What B2B companies can learn from consumer companies on driving ‘smart growth’
The Case for Change: Early adopters will have a first mover advantage
Intensifying competition and more customer purchasing sophistication is making it increasingly hard to sustain a differentiation advantage over competitors. Good products or solutions combined with regular offer enhancements is no longer the recipe for winning and retaining customers. Unlocking growth and creating customer ‘stickiness’ requires a grounded point of view on who you are going to serve (and who not to target), how much those customers are worth, and what offer will deliver more quantifiable value to your customers than your competitors. Unless B2B companies start adopting some of the proven approaches employed by consumer companies and move beyond mere lip service to being customer-centric, many risk an eroding competitive position and deteriorating economics.
Lessons from B2C companies
Many B2B companies tend to work product forward. That is to say, they start with products or solutions they have (or could have) and end markets they serve (or want to serve), to set growth priorities and improvement plans.
Leading consumer companies, and increasingly banks, technology firms, healthcare providers, and even some industrial products & services businesses, are achieving higher levels of growth at better margins by reorienting their thinking to be customer back. They start by precisely defining highly granular segments (i.e. dozens of segments) and then select their bull’s-eye customer segments they aim to win, and create an offer and go-to-market model to profitably serve target customers.
Key Enablers Observed in B2C Companies:
- Put the customer at the center of all decisions about the business model (e.g. R&D investments, operating configuration, sales channels), not just marketing choices
- Get orders of magnitude more granular with how customers are segmented, driven by differences in customer behaviors + attitudes + demographics + economics
- Link up commercial and financial insights (customer demand drivers and customer economics)

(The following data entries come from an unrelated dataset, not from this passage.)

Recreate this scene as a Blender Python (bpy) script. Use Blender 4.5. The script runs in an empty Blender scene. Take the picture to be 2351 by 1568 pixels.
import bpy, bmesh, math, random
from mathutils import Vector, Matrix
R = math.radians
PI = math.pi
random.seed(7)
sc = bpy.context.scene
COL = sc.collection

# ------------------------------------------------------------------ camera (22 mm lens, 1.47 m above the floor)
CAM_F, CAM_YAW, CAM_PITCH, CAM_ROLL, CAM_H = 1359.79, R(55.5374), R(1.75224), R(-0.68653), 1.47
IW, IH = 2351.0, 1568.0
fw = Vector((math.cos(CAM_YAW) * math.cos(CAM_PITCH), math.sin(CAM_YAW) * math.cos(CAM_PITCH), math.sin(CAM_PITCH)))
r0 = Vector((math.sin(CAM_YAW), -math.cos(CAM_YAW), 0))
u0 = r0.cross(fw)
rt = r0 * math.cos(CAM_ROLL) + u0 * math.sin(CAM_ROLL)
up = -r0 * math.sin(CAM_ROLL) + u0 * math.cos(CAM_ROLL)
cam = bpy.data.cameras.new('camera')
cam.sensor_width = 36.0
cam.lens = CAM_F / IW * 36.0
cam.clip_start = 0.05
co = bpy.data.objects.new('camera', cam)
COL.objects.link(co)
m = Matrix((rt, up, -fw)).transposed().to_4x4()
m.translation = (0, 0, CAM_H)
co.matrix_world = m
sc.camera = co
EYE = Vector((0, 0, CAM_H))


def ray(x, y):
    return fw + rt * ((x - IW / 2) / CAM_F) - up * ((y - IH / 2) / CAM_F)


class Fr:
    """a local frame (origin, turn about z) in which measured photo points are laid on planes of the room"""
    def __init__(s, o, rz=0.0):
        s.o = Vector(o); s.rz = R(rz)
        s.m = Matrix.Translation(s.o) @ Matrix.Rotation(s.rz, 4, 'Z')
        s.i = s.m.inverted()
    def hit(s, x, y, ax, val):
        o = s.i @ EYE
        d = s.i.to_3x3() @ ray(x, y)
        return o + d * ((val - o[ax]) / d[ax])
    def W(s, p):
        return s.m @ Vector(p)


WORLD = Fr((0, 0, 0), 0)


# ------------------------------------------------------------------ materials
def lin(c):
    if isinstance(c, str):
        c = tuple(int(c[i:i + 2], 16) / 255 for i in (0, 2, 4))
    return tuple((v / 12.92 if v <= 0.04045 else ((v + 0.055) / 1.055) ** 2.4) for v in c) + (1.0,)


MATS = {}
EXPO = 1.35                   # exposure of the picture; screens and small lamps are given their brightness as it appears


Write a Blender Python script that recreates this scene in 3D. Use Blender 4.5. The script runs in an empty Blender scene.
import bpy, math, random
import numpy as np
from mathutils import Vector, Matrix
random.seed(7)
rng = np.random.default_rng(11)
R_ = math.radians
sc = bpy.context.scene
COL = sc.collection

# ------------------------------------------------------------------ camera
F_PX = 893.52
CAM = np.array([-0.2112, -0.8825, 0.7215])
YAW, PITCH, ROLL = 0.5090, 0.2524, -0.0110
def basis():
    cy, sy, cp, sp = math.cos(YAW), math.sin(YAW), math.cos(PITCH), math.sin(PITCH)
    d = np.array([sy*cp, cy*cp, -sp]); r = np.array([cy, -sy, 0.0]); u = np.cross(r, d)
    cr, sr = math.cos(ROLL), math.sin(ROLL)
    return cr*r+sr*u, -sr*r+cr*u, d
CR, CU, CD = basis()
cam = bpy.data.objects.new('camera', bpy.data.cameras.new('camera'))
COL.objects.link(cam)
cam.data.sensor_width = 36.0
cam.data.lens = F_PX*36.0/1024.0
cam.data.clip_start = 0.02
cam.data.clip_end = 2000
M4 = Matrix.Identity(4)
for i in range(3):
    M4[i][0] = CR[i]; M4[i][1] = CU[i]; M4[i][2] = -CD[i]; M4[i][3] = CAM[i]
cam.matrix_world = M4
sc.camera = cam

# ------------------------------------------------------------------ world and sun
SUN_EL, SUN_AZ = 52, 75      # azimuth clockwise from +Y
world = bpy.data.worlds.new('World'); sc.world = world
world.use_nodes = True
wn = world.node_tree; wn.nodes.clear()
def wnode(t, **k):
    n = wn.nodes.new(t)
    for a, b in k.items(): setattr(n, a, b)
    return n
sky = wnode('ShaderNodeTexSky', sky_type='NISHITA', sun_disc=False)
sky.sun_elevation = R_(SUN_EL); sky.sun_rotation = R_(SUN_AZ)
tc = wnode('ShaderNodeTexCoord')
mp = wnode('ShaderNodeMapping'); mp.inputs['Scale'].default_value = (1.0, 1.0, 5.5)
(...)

- Eliminate silos due to traditional functional and product-market boundaries
Getting More Customer Centric: Where to Start
Applying best practices from B2C need not be disruptive or take an extended period of time. A few new capabilities can uncover a large number of performance improvement opportunities. In our experience, moving the needle on growth and margins starts with adding two customer-centric capabilities to the toolkit:
- Provide a line of sight into your fully-loaded customer economics, by which we mean the current and potential value of the customer relationship, inclusive of everything you sell to them (or could sell to them) and understand drivers of profitability including price, product mix, and cost to serve.
- Create and leverage a granular customer segmentation, moving beyond observable characteristics (e.g. size, industry, sub-sector) and identify and prioritize segments based on differences in observables + behaviors + needs + economics. By granular, think dozens of segments, not single digits
Used in tandem, these two tools alone identify rich veins of opportunity for revenue and margin growth, and help build consensus for action across organizational boundaries to realize those opportunities.
Benefits: What B2B Companies Stand to Gain from Building These Capabilities
- Fresh set of actionable opportunities to energize the organic growth agenda
- Increased customer ‘stickiness,’ making share more defensible
- Advancement of non-technological differentiation to complement the innovation pipeline
- Better concentration to focus the often scarce resources available to enable organic growth, e.g., R&D investments, channel enablement, customer support and service, etc.
Several B2B companies are well on the path to being more customer-centric, putting laggards at a competitive disadvantage over time. The good news is that getting to actions and tangible impact can take as little as 3–4 months.
Summary
If you can answer ‘yes’ to some or many of these questions, you might be a good candidate for building the customer-centric capabilities discussed above into your tool kit:
- Does your organization talk about being customer-centric but lack a well understood repeatable model for creating and using customer insight to inform decision-making?
- Do you rely heavily on acquisitions to meet your growth ambitions and struggle to drive organic growth that outpaces the market?
- Do you suffer from product or feature proliferation that goes beyond what customers value and are willing to pay for?
- Are you losing customers to competitors because they are better at meeting their most important needs?
- Do you rely on price as the primary lever for retaining customers?